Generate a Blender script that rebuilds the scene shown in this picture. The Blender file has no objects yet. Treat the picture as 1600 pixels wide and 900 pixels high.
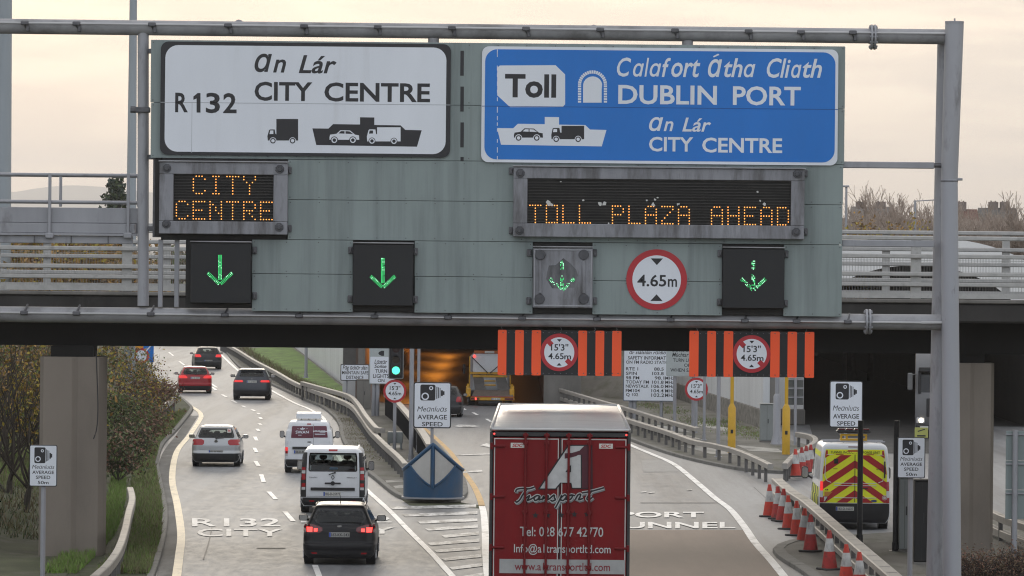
import bpy, math, random
from mathutils import Vector, Matrix
R = math.radians
sc = bpy.context.scene
col = sc.collection
random.seed(7)
# ------------------------------------------------------------------ camera
F = 7400.0; HCAM = 7.9; HY = 395.0; ROLL = 0.55
cam_d = bpy.data.cameras.new("camera"); cam = bpy.data.objects.new("camera", cam_d); col.objects.link(cam)
cam_d.sensor_width = 36; cam_d.lens = F / 1600 * 36; cam_d.clip_start = 1; cam_d.clip_end = 30000
cam_d.shift_y = (HY - 450) / 1600
cam.location = (0, 0, HCAM); cam.rotation_euler = (R(90), R(-ROLL), 0)
sc.camera = cam
# ------------------------------------------------------------------ world, sun, exposure
SUN_EL, SUN_AZ = 11.0, -5.5          # low behind thin cloud, ahead and a little left
w = bpy.data.worlds.new("World"); sc.world = w; w.use_nodes = True
nt = w.node_tree; N = nt.nodes; L = nt.links
bg = N["Background"]; bg.inputs[1].default_value = 0.1
sky = N.new("ShaderNodeTexSky"); sky.sky_type = 'NISHITA'; sky.sun_disc = False
sky.sun_elevation = R(SUN_EL); sky.sun_rotation = R(SUN_AZ); sky.dust_density = 3
tc = N.new("ShaderNodeTexCoord"); sep = N.new("ShaderNodeSeparateXYZ"); L.new(tc.outputs["Generated"], sep.inputs[0])
rp = N.new("ShaderNodeValToRGB"); mr = N.new("ShaderNodeMapRange")
mr.inputs[1].default_value = -1; mr.inputs[2].default_value = 1
L.new(sep.outputs[1], mr.inputs[0]); L.new(mr.outputs[0], rp.inputs[0])
e = rp.color_ramp.elements
e[0].position = 0.0; e[0].color = (8.6, 9.3, 10.4, 1)
e[1].position = 1.0; e[1].color = (7.9, 7.65, 7.25, 1)
x = e.new(0.5); x.color = (8.4, 8.6, 8.9, 1)
x = e.new(0.93); x.color = (7.7, 7.4, 7.05, 1)
mp = N.new("ShaderNodeMapping"); mp.inputs["Scale"].default_value = (9, 9, 70)
L.new(tc.outputs["Generated"], mp.inputs[0])
nz = N.new("ShaderNodeTexNoise"); nz.inputs["Scale"].default_value = 2.2; nz.inputs["Detail"].default_value = 5; nz.inputs["Roughness"].default_value = .55
L.new(mp.outputs[0], nz.inputs[0])
cr = N.new("ShaderNodeValToRGB"); c = cr.color_ramp.elements
c[0].position = .41; c[0].color = (.84, .845, .87, 1); c[1].position = .60; c[1].color = (1.13, 1.09, 1.03, 1)
L.new(nz.outputs[0], cr.inputs[0])
mul = N.new("ShaderNodeMixRGB"); mul.blend_type = 'MULTIPLY'; mul.inputs[0].default_value = 1
L.new(rp.outputs[0], mul.inputs[1]); L.new(cr.outputs[0], mul.inputs[2])
mx = N.new("ShaderNodeMixRGB"); mx.inputs[0].default_value = .93
hm_ = N.new("ShaderNodeMapRange"); hm_.inputs[1].default_value = 0; hm_.inputs[2].default_value = .035; L.new(sep.outputs[2], hm_.inputs[0])
hc = N.new("ShaderNodeMixRGB"); hc.inputs[1].default_value = (1.04, .92, .82, 1); hc.inputs[2].default_value = (1, 1, 1, 1); L.new(hm_.outputs[0], hc.inputs[0])
mh = N.new("ShaderNodeMixRGB"); mh.blend_type = 'MULTIPLY'; mh.inputs[0].default_value = 1; L.new(mul.outputs[0], mh.inputs[1]); L.new(hc.outputs[0], mh.inputs[2])
L.new(sky.outputs[0], mx.inputs[1]); L.new(mh.outputs[0], mx.inputs[2]); L.new(mx.outputs[0], bg.inputs[0])
sd = bpy.data.lights.new("sun", 'SUN'); sd.energy = 0.5; sd.angle = R(14); sd.color = (1, .9, .76)
so = bpy.data.objects.new("sun", sd); col.objects.link(so)
so.rotation_euler = (R(90 - SUN_EL), 0, R(180 - SUN_AZ))   # shines from ahead towards the camera
so.location = (0, 0, 60)
sc.view_settings.view_transform = 'Standard'; sc.view_settings.look = 'None'
sc.view_settings.exposure = 0.2; sc.view_settings.gamma = 1
sc.render.engine = 'CYCLES'
sc.cycles.use_denoising = True
sc.cycles.max_bounces = 6; sc.cycles.diffuse_bounces = 3; sc.cycles.glossy_bounces = 3; sc.cycles.transparent_max_bounces = 12
sc.cycles.volume_bounces = 0; sc.cycles.caustics_reflective = False; sc.cycles.caustics_refractive = False
sc.cycles.sample_clamp_indirect = 6; sc.cycles.filter_width = 1.15
# ------------------------------------------------------------------ where a pixel of the photograph lies in the place
CR, SR = math.cos(R(ROLL)), math.sin(R(ROLL))
def unroll(px, py):
    u, v = px - 800, HY - py
    return u * CR - v * SR, u * SR + v * CR
def P(px, py, d):
    u, v = unroll(px, py)
    return Vector((u * d / F, d, HCAM + v * d / F))
def G(px, py, z=0.0):
    u, v = unroll(px, py)
    d = F * (HCAM - z) / (-v)
    return Vector((u * d / F, d, z))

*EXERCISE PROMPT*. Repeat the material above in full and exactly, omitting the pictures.

*TASK RESULT*.
Generate a Blender script that rebuilds the scene shown in this picture. The Blender file has no objects yet. Treat the picture as 1600 pixels wide and 900 pixels high.
import bpy, math, random
from mathutils import Vector, Matrix
R = math.radians
sc = bpy.context.scene
col = sc.collection
random.seed(7)
# ------------------------------------------------------------------ camera
F = 7400.0; HCAM = 7.9; HY = 395.0; ROLL = 0.55
cam_d = bpy.data.cameras.new("camera"); cam = bpy.data.objects.new("camera", cam_d); col.objects.link(cam)
cam_d.sensor_width = 36; cam_d.lens = F / 1600 * 36; cam_d.clip_start = 1; cam_d.clip_end = 30000
cam_d.shift_y = (HY - 450) / 1600
cam.location = (0, 0, HCAM); cam.rotation_euler = (R(90), R(-ROLL), 0)
sc.camera = cam
# ------------------------------------------------------------------ world, sun, exposure
SUN_EL, SUN_AZ = 11.0, -5.5          # low behind thin cloud, ahead and a little left
w = bpy.data.worlds.new("World"); sc.world = w; w.use_nodes = True
nt = w.node_tree; N = nt.nodes; L = nt.links
bg = N["Background"]; bg.inputs[1].default_value = 0.1
sky = N.new("ShaderNodeTexSky"); sky.sky_type = 'NISHITA'; sky.sun_disc = False
sky.sun_elevation = R(SUN_EL); sky.sun_rotation = R(SUN_AZ); sky.dust_density = 3
tc = N.new("ShaderNodeTexCoord"); sep = N.new("ShaderNodeSeparateXYZ"); L.new(tc.outputs["Generated"], sep.inputs[0])
rp = N.new("ShaderNodeValToRGB"); mr = N.new("ShaderNodeMapRange")
mr.inputs[1].default_value = -1; mr.inputs[2].default_value = 1
L.new(sep.outputs[1], mr.inputs[0]); L.new(mr.outputs[0], rp.inputs[0])
e = rp.color_ramp.elements
e[0].position = 0.0; e[0].color = (8.6, 9.3, 10.4, 1)
e[1].position = 1.0; e[1].color = (7.9, 7.65, 7.25, 1)
x = e.new(0.5); x.color = (8.4, 8.6, 8.9, 1)
x = e.new(0.93); x.color = (7.7, 7.4, 7.05, 1)
mp = N.new("ShaderNodeMapping"); mp.inputs["Scale"].default_value = (9, 9, 70)
L.new(tc.outputs["Generated"], mp.inputs[0])
nz = N.new("ShaderNodeTexNoise"); nz.inputs["Scale"].default_value = 2.2; nz.inputs["Detail"].default_value = 5; nz.inputs["Roughness"].default_value = .55
L.new(mp.outputs[0], nz.inputs[0])
cr = N.new("ShaderNodeValToRGB"); c = cr.color_ramp.elements
c[0].position = .41; c[0].color = (.84, .845, .87, 1); c[1].position = .60; c[1].color = (1.13, 1.09, 1.03, 1)
L.new(nz.outputs[0], cr.inputs[0])
mul = N.new("ShaderNodeMixRGB"); mul.blend_type = 'MULTIPLY'; mul.inputs[0].default_value = 1
L.new(rp.outputs[0], mul.inputs[1]); L.new(cr.outputs[0], mul.inputs[2])
mx = N.new("ShaderNodeMixRGB"); mx.inputs[0].default_value = .93
hm_ = N.new("ShaderNodeMapRange"); hm_.inputs[1].default_value = 0; hm_.inputs[2].default_value = .035; L.new(sep.outputs[2], hm_.inputs[0])
hc = N.new("ShaderNodeMixRGB"); hc.inputs[1].default_value = (1.04, .92, .82, 1); hc.inputs[2].default_value = (1, 1, 1, 1); L.new(hm_.outputs[0], hc.inputs[0])
mh = N.new("ShaderNodeMixRGB"); mh.blend_type = 'MULTIPLY'; mh.inputs[0].default_value = 1; L.new(mul.outputs[0], mh.inputs[1]); L.new(hc.outputs[0], mh.inputs[2])
L.new(sky.outputs[0], mx.inputs[1]); L.new(mh.outputs[0], mx.inputs[2]); L.new(mx.outputs[0], bg.inputs[0])
sd = bpy.data.lights.new("sun", 'SUN'); sd.energy = 0.5; sd.angle = R(14); sd.color = (1, .9, .76)
so = bpy.data.objects.new("sun", sd); col.objects.link(so)
so.rotation_euler = (R(90 - SUN_EL), 0, R(180 - SUN_AZ))   # shines from ahead towards the camera
so.location = (0, 0, 60)
sc.view_settings.view_transform = 'Standard'; sc.view_settings.look = 'None'
sc.view_settings.exposure = 0.2; sc.view_settings.gamma = 1
sc.render.engine = 'CYCLES'
sc.cycles.use_denoising = True
sc.cycles.max_bounces = 6; sc.cycles.diffuse_bounces = 3; sc.cycles.glossy_bounces = 3; sc.cycles.transparent_max_bounces = 12
sc.cycles.volume_bounces = 0; sc.cycles.caustics_reflective = False; sc.cycles.caustics_refractive = False
sc.cycles.sample_clamp_indirect = 6; sc.cycles.filter_width = 1.15
# ------------------------------------------------------------------ where a pixel of the photograph lies in the place
CR, SR = math.cos(R(ROLL)), math.sin(R(ROLL))
def unroll(px, py):
    u, v = px - 800, HY - py
    return u * CR - v * SR, u * SR + v * CR
def P(px, py, d):
    u, v = unroll(px, py)
    return Vector((u * d / F, d, HCAM + v * d / F))
def G(px, py, z=0.0):
    u, v = unroll(px, py)
    d = F * (HCAM - z) / (-v)
    return Vector((u * d / F, d, z))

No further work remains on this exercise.